3、今この時期に何故この映画は制作されたのか?
私の全く勝手な推論では、女王の退任が間近いのが制作の理由のような気がします。
このまま不人気なチャールズ皇太子が国王になるようでは英国民の王室離れが加速して、一部に根強い王室廃止論にまで火が広がる恐れがあるのでしょう。
この映画は実は、「チャールズ皇太子の従来のイメージ」を変えんがためのイギリスの体制側の巧妙なプロパガンダ映画ではないのか、
なんてことまで思いたくなる彼らが持つ危機感の深さを感じました。
つまり、ブレア首相は労働党なら実は隠れ王室擁護派であったが、その首相も間もなく退任しそうだし時代は変り、国民感情が変化していることに気がついて、
それを憂慮している支配階級の危機感がこの映画を作らせたような気がしました。
それにしても先を常に見て手を打つ英国という国の支配階層の危機管理の凄さを感じ、反面、過去の慣例にのみ生きるエスタブリッシュメントの中の
どうしようもない寄生虫連中をしっかり批判しているシーンも多く、何回見ても笑える場面が数多くちりばめられています。お勧めです。

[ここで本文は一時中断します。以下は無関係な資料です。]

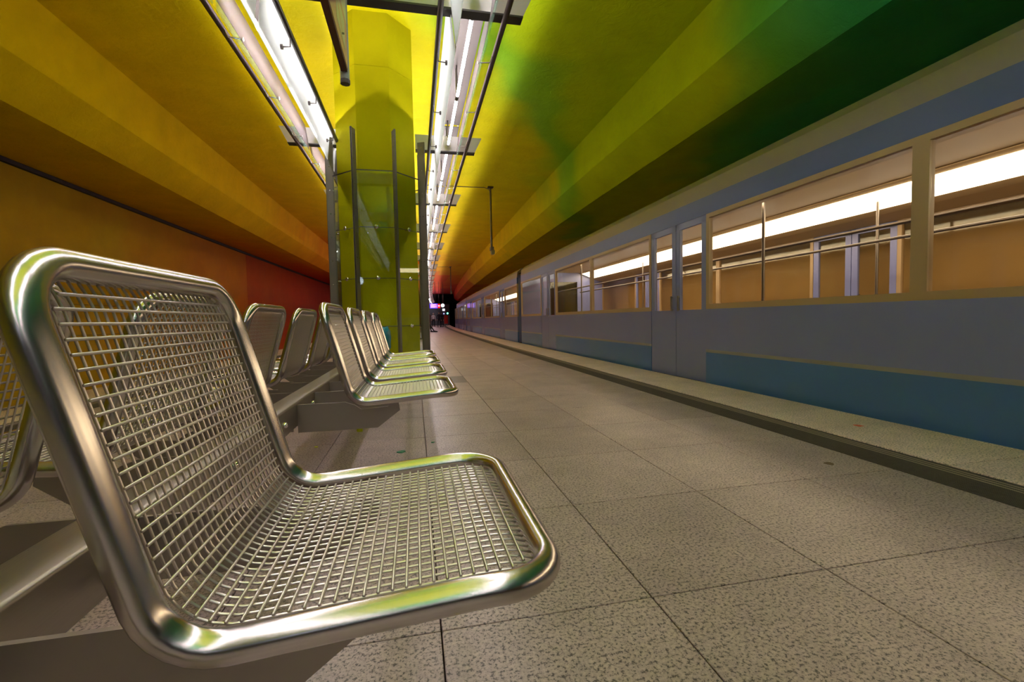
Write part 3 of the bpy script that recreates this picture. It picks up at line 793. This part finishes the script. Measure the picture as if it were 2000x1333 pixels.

◎最後に一言。映画を見ていると、ついつい日本の皇室の女性方を連想、比較して見てしまうのは、ユーラシア大陸の東西の二つの島国が
持つ 今や先進国では二国にしかない王室・皇室というほぼ共通の制度ですから止むを得ないことだと思います。
システムとしては共通でも、その 内容や運用が 何故違い、その違いは、どこから出ているのか?
国を動かす高位の役職にある人が「最後は自分で取るしかない責任」がある国と、「誰も責任を取らなくてもすむ」国の差が見た目は同じでも内容と
実際の運用の差を産んでいるような気がしてなりません。